In contrast to the old days, modern America's pre-owned market is overpriced by world standards.
Auto mechanic Scotty Kilmer talked about that on his YouTube channel. What he said seems true. It was much easier to pick up a reliable used car in Germany (and the United Kingdom) at a reasonable price, than it is over here.
Add the hassle of finding an American owner who was not a maintenance slob, and you have an argument against replacing my perfectly good Outback with someone else's (likely hidden) atrocity.
You see? — I sink myself with common sense
That is my point. The "good enough = millstone" equation.
Why relieve oneself of something that conforms to the 80-20 rule — in this case meaning that it does at least 80 percent of what I need it to do — with something else that almost certainly will do no better across the spectrum?
Memory also has its intruding say
Pertinent to the above subject, when I was young, I worked at a ski area.
In good weather, one could drive to it in about 50 minutes. In bad weather, it could take two hours or more.
During my first summer there, I didn't have a car. I would walk a couple of miles to the mountain highway that headed toward the ski area and hitch a ride there. Sometimes, I had to catch two or three rides.
Given that I had to be at the up-the-mountain highway no later than 0430 in the morning, I was always anxious. Few travelers were out that early.
Fortunately, during my second or third week of hitch-hiking, a blue 1958 VW beetle picked me up.
Its three occupants (from Mexico) were working at the same ski place. The rest of the summer, they kindly gave me a ride each morning.
Their car's engine was on its last legs. It smoked and had no power. Nevertheless, all of us were grateful to have it. The Beetle got us, always slowly, to where we were going.

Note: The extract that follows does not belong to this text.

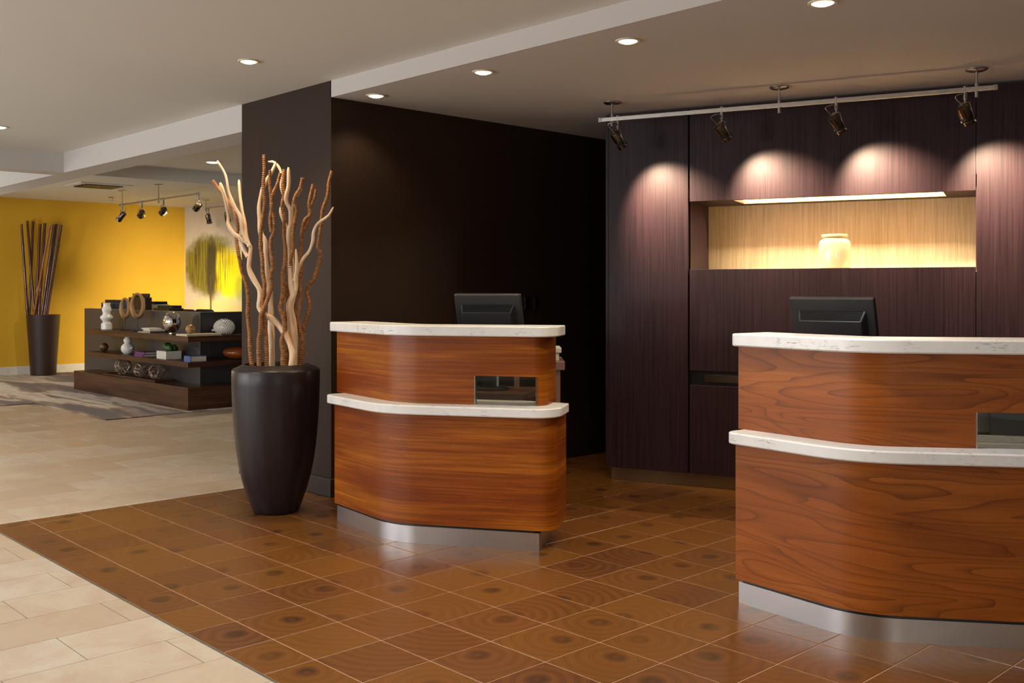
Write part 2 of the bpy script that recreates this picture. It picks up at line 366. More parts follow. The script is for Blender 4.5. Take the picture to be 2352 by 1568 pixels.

When my new friends returned to Mexico in the late fall of that year, they sold me their Bug. I drove it through the winter, freezing in the absence of an effective heater. Hand-scraping windshield ice off inside and outside, while I drove. Bug owners know how that goes.
The following spring, after the ski season ended, I rebuilt the car's engine. Afterward, I drove the Beetle from Colorado to the East Coast and back. It (comparatively) flew up hills.
In summer temperatures, the 1958 beetle was a delight. It even gobbled up some four-wheel drive roads. Try that it most modern sedans.
That fall, I sold it. One winter of coping with sub-zero (Fahrenheit) temperatures in a frosty car — that I could often not see out of — had been enough.
In memory, though, the '58 Bug's value remains near the top of my 55-or-so owned vehicles list. It got me to where I needed to go, at a time when I really needed to be there.
This lesson in priorities soon repeated itself
Two or three years later, and still comparatively poor, I was again operating without a car. This time from even farther away from the same ski area.
A friend gave me a ride every day. She worked there, too.
But one day, her car quit running. She bought a used Datsun pickup to fill in for it.
The white Datsun seemed even slower than the Beetle had been going up the same mountain. But it also got us to where we needed to go in a reasonably reliable way. During the Datsun period, I saved enough money to buy an old, but zippier vehicle.
My friend and her humble truck rank high in life's gratitude.
The moral? — Does sensible prioritization combine with equanimity into being "good enough"?
The more complex this stew, the more difficult it is to find one's rational way.
Impulsiveness and unrestrained emotion would certainly shatter these conundrums' blockages.
But then, one might miss fundamental points about Something.
Or so, I tell myself. As I have, every day, for significantly more than five years.
Is action-lacking sloth of this kind a virtue?
Such questions, and their implications, are why Zen-ists often laugh.